Moving is hard, but with this move, I wanted to make the transition as seamless as possible. We've been in Austin for two months now, and we're settling in better than I had imagined... I'm not sure if your family moves a lot.. for us, we've lived in 5 states in 14 years and had 10 houses....but I thought I'd share some tips today of how we've made this move easier for the girls and how we work quickly to settle in to a new town.
When DJ applied for the job at Texas, we actually weren't looking to move. We were settled and happy and loved where we were. But, when we first got married, we promised each other that if God opened a door, we would go. Over the years, doors were closed so many times, but this door opened wide for us, and we knew we were meant to move, even if it meant a lot of changes.
One thing we do, is that we don't actually tell the girls we're moving until we know for sure that it's happening. DJ and I knew about the possibility for a few weeks, and as soon as it was confirmed, we told the girls. Immediately.
They were sad and afraid of the changes but we talked to them about what an adventure it would be and the area that we were moving to. We were very honest with their feelings and let them know that it was okay to be sad, but we always reminded them about how much fun this could be!
We explored.
As soon as we could head to Austin, with the girls, we did, and we showed them all of the amazing things that were nearby. We went on adventures, we found new restaurants, we tried to do as many fun things as we possibly could.
DJ moved several months before we did, so it was important that we were able to visit. We also texted and face timed a ton while he was away.
Football is obviously a big part of our life, and we've raised the girls with them knowing that football is important and that we'll always love and support whichever team their dad works for. We get them involved with the university as fast as possible. We explore, show them around, get them to team activities, practices- any opportunity we have to BE at football, we're there.
I let them pick things out for their spaces. Gretchen has her own bathroom, so she had a ton of input in picking out what she wanted. This made her super excited to move, because she knew she would get a space all her own.
We said good-bye. We got together with as many friends as we could to say good bye. We took pictures (which are now printed and in their new bedrooms), and made promises to see each other again.
We're sitting in the stands! Actually, the little girls are in babysitting, but I have Gretchen with me, and she's learning and soaking in all the traditions of Texas football.
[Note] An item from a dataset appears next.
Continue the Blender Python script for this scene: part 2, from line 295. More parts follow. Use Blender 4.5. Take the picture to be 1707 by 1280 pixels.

She's also loving the special 1:1 time, but she's excited about the sport, watching the game, and cheering along with the other fans.
We also go down to the field before and after the games. Which, really, we don't have to. It's never something we've done before, and we don't get to see DJ very long before the game, and we don't see him afterwards until we go to his office, but this is all about getting the girls to feel like they're a part of something bigger.
We let friends come over, and we're trying to meet as many neighbors as possible. When Gretchen was invited to a Halloween party, she went.... Megan has a birthday party invitation, and she'll go.
We're in a season of saying "yes" because this gives us an opportunity to meet new people and form our community. Even if I don't really want to, because I'm such an introvert, we say "yes".
We're letting the girls say "yes" to things too. Gretchen wanted to audition for her morning announcements crew at school, and we let her. She wants to do a competition thing in January, so we filled out the form so she could do it. We had to put off gymnastics, but we're working on getting the girls back in to their normal activities ASAP.
We prayed big time about the transition and that it would be easy for the girls. They made friends quickly, which was an answered prayer.
A few other things we did:
youtube videos about the university and town
made a list of things to do in Oklahoma before we moved
showed them the house we were buying as soon as we could
visited Austin several times
talked a ton about how exciting the change could be
allowed them time to be sad and validated their feelings
got them involved in the process
How do your kids handle change? Has your family made a big move? How have you made it easier?